EXCESSIVE EXECUTIVE COMPENSATION


I can readily understand why people who are not executives of large businesses can be bewildered and outraged by the compensation of some CEOs, especially when it is given in big chunks of severance to CEOs who have failed at their companies.  The obvious question is: why would boards of directors have approved these packages in the first place?

There is a market for CEOs, just like there is a market for houses, internet stocks, or baseball players.  Just as these other markets fail from time to time, with housing bubbles, stock bubbles, or overpaid baseball players, sometimes we see market failures for executive compensation, too.

One very insightful book on this subject was actually written six years ago.  It is entitled Searching for a Corporate Savior: The Irrational Quest for Charismatic CEOs, by Rakesh Khurana.  What is unimaginable today is the degree to which shareholders, boards of directors, rating agencies, the media, and even the public believed in the notion that there were a handful of exceptionally talented CEO candidates that companies in trouble, or, for that matter, companies not in trouble, but desirous of improving their results, should spare no expense in recruiting.

General Electric provides some examples of this “Corporate Savior” phenomenon.  During the Jack Welch era, several of his top lieutenants were recruited away to become the CEOs of other companies.  Many of these executives received lavish pay packages, on the belief held at the time by directors and executive recruiters that a single highly-talented individual could create enormous economic value through executive leadership.  As events unfolded, some of the businesses led by these GE alumni did not perform well, and, in some cases, the pay packages came under heavy criticism.  These were all very talented executives, who received exceptional training and mentoring at GE under Jack Welch, as did Jeff Immelt, who is truly one of the world’s greatest business leaders.  However, what went wrong for those who were less successful was not how they performed, but the huge gap between their considerable talents and the unrealistic expectations for their performance.
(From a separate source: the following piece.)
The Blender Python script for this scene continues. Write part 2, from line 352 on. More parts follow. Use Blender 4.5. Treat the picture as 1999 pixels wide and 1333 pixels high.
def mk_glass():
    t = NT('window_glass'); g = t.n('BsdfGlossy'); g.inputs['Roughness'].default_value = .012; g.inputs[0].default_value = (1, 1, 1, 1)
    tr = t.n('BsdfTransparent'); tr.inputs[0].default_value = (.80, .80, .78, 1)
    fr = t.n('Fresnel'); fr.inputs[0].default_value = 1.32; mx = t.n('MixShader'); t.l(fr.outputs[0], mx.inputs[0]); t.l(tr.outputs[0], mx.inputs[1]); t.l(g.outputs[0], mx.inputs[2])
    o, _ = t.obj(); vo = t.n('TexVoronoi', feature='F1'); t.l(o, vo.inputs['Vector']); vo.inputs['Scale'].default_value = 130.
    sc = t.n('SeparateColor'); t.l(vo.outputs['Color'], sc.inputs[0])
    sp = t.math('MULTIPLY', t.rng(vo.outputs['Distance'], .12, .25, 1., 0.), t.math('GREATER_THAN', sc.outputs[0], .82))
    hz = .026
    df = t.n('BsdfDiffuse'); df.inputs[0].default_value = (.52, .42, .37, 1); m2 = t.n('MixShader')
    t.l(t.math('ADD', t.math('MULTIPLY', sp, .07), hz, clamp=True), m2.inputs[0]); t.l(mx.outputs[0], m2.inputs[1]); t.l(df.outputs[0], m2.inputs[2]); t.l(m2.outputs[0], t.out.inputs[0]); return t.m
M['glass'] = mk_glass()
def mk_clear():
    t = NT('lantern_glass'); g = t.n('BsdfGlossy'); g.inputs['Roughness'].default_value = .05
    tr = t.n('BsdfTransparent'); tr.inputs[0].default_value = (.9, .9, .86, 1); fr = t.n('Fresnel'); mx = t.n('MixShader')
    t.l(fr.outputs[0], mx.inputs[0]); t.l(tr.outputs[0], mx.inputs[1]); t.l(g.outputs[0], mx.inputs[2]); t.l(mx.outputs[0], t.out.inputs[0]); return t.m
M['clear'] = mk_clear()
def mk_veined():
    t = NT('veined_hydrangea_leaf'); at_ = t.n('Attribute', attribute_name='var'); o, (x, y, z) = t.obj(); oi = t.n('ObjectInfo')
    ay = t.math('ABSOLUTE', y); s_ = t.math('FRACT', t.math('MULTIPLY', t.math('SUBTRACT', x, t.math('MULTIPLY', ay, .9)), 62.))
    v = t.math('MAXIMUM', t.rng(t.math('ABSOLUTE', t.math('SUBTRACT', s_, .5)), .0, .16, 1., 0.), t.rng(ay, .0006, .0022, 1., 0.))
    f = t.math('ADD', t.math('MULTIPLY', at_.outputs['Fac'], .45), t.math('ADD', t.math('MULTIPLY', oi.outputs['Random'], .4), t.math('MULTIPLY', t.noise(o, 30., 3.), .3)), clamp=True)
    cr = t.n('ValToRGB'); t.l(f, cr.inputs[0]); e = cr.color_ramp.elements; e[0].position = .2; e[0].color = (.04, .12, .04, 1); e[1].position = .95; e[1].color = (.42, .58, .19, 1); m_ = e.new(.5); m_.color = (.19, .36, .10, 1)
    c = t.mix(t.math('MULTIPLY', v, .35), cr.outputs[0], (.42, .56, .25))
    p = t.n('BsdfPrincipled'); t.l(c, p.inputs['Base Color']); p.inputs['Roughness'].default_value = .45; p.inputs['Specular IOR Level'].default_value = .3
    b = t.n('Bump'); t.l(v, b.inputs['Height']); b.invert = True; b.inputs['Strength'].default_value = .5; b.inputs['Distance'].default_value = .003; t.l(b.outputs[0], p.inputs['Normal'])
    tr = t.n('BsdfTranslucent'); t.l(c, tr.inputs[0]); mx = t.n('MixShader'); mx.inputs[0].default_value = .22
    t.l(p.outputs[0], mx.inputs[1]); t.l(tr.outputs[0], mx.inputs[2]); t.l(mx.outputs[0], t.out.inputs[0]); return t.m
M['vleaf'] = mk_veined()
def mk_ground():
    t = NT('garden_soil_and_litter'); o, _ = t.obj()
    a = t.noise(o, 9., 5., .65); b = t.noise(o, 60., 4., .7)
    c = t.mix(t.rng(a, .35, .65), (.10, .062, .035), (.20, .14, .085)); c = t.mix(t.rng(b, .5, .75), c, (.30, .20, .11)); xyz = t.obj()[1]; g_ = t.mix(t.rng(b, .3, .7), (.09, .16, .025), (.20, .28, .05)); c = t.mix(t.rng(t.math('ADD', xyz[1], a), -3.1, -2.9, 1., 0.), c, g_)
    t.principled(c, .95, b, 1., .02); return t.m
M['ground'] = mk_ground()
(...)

Today, we understand better that CEOs, like any other people, are limited in what they can accomplish.  When they succeed, they may be catalysts for an organization’s success, but there needs to be a good business model, a critical mass of talent, and the right external environmental conditions.  Relative to the business model, that is, the value proposition of the company and its way of delivering that value profitably to customers, Warren Buffett once said something to the effect that when a highly-talented leadership team collides with a flawed business model, the business model generally wins.

Beyond the flawed belief in the “corporate savior,” the pressure on a board to recruit the best and the brightest, and the time pressure under which many boards operate when they are recruiting an external CEO, there are other subtle factors that drive up compensation in these negotiated contract arrangements.

While the executive search firms are retained by the company and are accountable to the board, they also succumb to the subtle pressure to justify their very lucrative fee by securing the “corporate savior.” They put additional pressure on the board by pointing out that the “corporate savior” is being hotly recruited by other companies and boards, and that the board needs to accommodate his or her compensation demands.

This is no different from what happened in professional sports with some of the outsized contracts over the last decade.  One difference today in professional sports negotiations is that salary caps in sports like football, basketball, and ice hockey, and the “luxury tax” in baseball act as a brake on runaway compensation.  The other difference is that professional sports teams and the agents who represent players have a better-developed methodology for valuing a superstar against other alternatives.  Baseball even has a valuation methodology called “value over replacement player” to help determine how many incremental victories a player has contributed to his team.  From that calculation, the financial value of that player for that team can be determined.  Many of these valuation methodologies were not developed by the teams, the agents, or even by the official statistician of Major League Baseball, the Elias Sports Bureau, but by outside sports statistics aficionados like Bill James, Pete Palmer, and John Thorn.

Business today lacks the kind of sophisticated tools that can truly isolate the economic contributions that a CEO uniquely creates.  Some companies have developed methods that move in the right direction, but in fact it is a very complex problem given how many factors influence company performance, including factors over which the CEO has no control.

Right now, we are in an exceptionally populist environment, so we may see excessive controls put on executive pay that will be determined through emotions and political calculations.  We must acknowledge that neither the free market nor government regulation offer a perfect solution to the perception or reality of excessive pay.  We need to draw upon tools developed for other purposes than compensation and to modify them as needed for executive compensation analysis.